In economics and especially in the theory of competition, barriers to entry are obstacles in the path of a firm which wants to enter a given market.The term refers to hindrances that an individual may face while trying to gain entrance into a profession or trade. It also, more commonly, refers to hindrances that a firm may face (or even a country) while trying to enter a market, industry or trade grouping.
Barriers to entry restrict competitive in a market.
In other words, no one, not even Warren Buffet, Bill Gates, or Donald Trump would dare offer an alternative to Fannie and Freddie in securitizing good loans. Thus, if you wanted to get the very best loan out there, then ultimately one of these two will securitize it.

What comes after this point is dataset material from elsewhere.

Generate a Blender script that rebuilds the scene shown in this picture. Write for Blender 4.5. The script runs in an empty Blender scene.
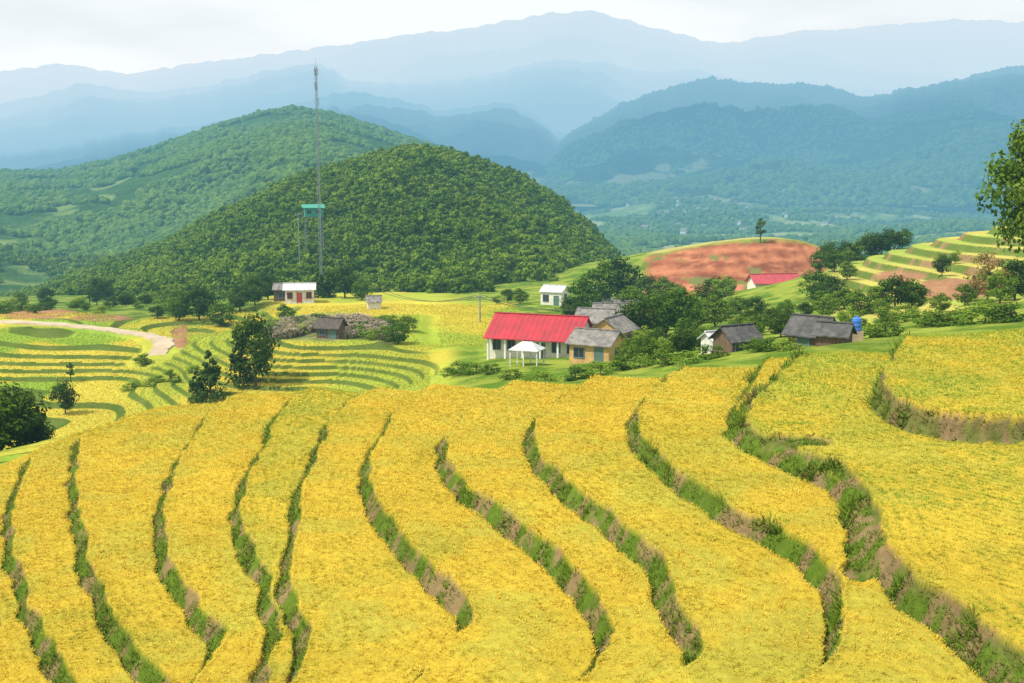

Of course, they will do much more than that. If they are going to securitize it, they will also make the decisions of approval. In other words, it is no longer the banks that decide whether a borrower is approved or not, but Fannie and Freddie. (they do this through multiple software systems known as Desktop Underwriter, Desktop Originator, and Loan Prospector) In fact, if these two are ultimately securitizing all these loans, ALL decisions are ultimately up to them. The whole entire system is ultimately controlled by these two entities. The overwhelming majority of all loans are in fact conforming loans, or loans securitized by these two.
In other words, the government created a mortgage system that was not only monopolistic but socialistic. After all, these two can claim they are private all they want, but in fact, they are Government Sponsored Entities. As such, they have access to government money and enjoy other perks other companies would not.
The tragic irony is that the private market is likely perfectly equipped to create a secondary market on its own. I know this because in the mid 1980's Lew Ranieri used these two as inspirations and created mortgage backed securities. These were the sub prime equivalents to Fannie Mae and Freddie Mac. The main difference is that he needed no government help to do it. While we all know what ultimately happened to subprime, it is a shame because it also offered the blue print for what the private market holds for mortgage securitization. Anyone who worked in sub prime after Ranieri created mortgage backed securities knows that there was an overwhelming plethora of product choice. There were many banks and each had slight alterations to their underwriting criteria, and all of them ultimately sold their loans onto the secondary market. Thus, in sub prime, if you had a borrower that had any chance of being approved, a good mortgage broker could find a bank that would accept them. Not so in prime. If Fannie rejects you as a borrower, you hope Freddie will. (they do have slightly different underwriting criteria) If both do, then you have to look elsewhere for a loan. If Ranieri could figure out how to turn risky mortgages into a securitization business, stronger loans would certainly have found private securitization.
Instead, we have to sort of private sort of government extensions that dominate the market. They make the rules and their rules are final. I know this because everytime I disagreed with underwriting guidelines in prime, the standard response from the bank was
those are the rules that Fannie/Freddie has
Banks have no choice but to go to one of them for the bulk of their loans. Banks don't want to hold onto most loans themselves. They would much rather fund them, sell them, make a little juice, and move onto the next loan. Since no one can challenge them, they operate no different than a monopoly. Since they are a creation and extension of the government, they are a socialistic one at that.